L’Isis rivendica l’attacco di Londra

L’attentato di Londra ha una firma, quella dell’Isis che ha rivendicato l’attacco all’ombra del palazzo di Westminster.  E il killer ora ha un nome: si chiamava Khalid Masood, cittadino britannico di fede islamica, l’uomo che ha travolto i pedoni a bordo di un suv e poi ha accoltellato a morte un agente prima di essere abbattuto.

All’indomani dell’attacco che ha fatto ripiombare il Regno Unito avviato verso la Brexit nell’incubo del terrorismo, colpendolo al cuore di uno dei suoi simboli, Londra cerca di rialzare la testa. Parla Theresa May, che raccoglie la sfida riprendendo la seduta alla Camera dei Comuni dove era stata interrotta 24 ore prima in modo tanto traumatico. E si fa sentire anche la regina, elevando – come il Papa – le sue “preghiere” per le vittime di “una violenza orribile” che i leader del mondo, da Washington a Roma, condannano unanimi.

Una violenza “ispirata dall’ideologia jihadista”, fa eco la premier di fronte ai deputati, pur additando l’autore quale “figura marginale”: nota ai servizi di sicurezza di Sua Maestà come “estremista”, ma mai indagato per terrorismo. May, dopo la tensione mostrata ieri anche nell’espressione del volto a poche ore dall’evacuazione in fretta e furia da Westminster, ha sfoderato oggi i toni della leader. “Non abbiamo paura e non ci faremo intimidire”, ha scandito nel silenzio dell’aula, riservando una nota di commozione al ricordo del poliziotto Keith Palmer, vittima con un’insegnante d’origine spagnola e un americano di passaggio della furia cieca di Masood, che ha pure lasciato dietro di sé una quarantina di feriti da 11 Paesi, inclusa una turista romana.

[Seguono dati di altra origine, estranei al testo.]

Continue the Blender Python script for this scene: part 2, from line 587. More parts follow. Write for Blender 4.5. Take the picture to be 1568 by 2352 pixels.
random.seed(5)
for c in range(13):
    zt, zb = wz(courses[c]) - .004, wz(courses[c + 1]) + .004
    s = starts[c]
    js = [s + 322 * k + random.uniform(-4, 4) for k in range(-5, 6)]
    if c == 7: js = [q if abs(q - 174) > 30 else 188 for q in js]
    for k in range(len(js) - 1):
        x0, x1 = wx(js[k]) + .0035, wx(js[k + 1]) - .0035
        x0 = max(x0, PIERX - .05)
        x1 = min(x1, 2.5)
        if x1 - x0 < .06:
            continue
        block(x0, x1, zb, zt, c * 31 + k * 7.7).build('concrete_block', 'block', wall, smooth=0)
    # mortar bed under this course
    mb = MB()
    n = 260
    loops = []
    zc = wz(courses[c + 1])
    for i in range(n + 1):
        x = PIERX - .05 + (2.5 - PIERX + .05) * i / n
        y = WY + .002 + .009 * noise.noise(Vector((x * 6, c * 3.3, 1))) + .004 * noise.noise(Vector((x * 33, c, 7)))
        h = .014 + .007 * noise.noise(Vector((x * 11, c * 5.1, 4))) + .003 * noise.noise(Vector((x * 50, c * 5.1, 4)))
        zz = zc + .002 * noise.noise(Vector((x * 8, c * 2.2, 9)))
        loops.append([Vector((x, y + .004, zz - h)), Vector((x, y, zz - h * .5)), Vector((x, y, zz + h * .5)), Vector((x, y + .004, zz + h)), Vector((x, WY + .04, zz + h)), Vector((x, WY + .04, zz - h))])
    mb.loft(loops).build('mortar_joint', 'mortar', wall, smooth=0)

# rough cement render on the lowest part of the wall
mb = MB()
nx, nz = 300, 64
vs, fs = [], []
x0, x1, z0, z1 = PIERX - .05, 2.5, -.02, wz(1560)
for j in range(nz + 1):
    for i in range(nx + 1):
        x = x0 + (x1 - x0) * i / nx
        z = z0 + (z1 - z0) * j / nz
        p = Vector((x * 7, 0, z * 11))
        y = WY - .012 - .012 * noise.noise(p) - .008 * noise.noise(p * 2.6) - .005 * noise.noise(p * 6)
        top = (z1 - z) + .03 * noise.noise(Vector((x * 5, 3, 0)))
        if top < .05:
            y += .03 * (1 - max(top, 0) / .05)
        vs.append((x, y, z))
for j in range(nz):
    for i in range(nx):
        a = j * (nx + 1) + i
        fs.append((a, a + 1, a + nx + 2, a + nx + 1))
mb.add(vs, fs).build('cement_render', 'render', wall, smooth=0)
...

Un attacco contro tutte “le persone libere”, ha ripreso lady Theresa, assicurando che non vi è ragione di temere attentati in serie, né di cedere al panico: “Siamo riuniti qui, nel più antico dei parlamenti, perché sappiamo che la democrazia e i valori che rappresenta prevarranno sempre”, ha proclamato, non rinunciando al contempo a insistere sull’invito tipicamente inglese al ‘business as usual’, poiché “milioni di gesti di normalità sono la migliore risposta al terrorismo”.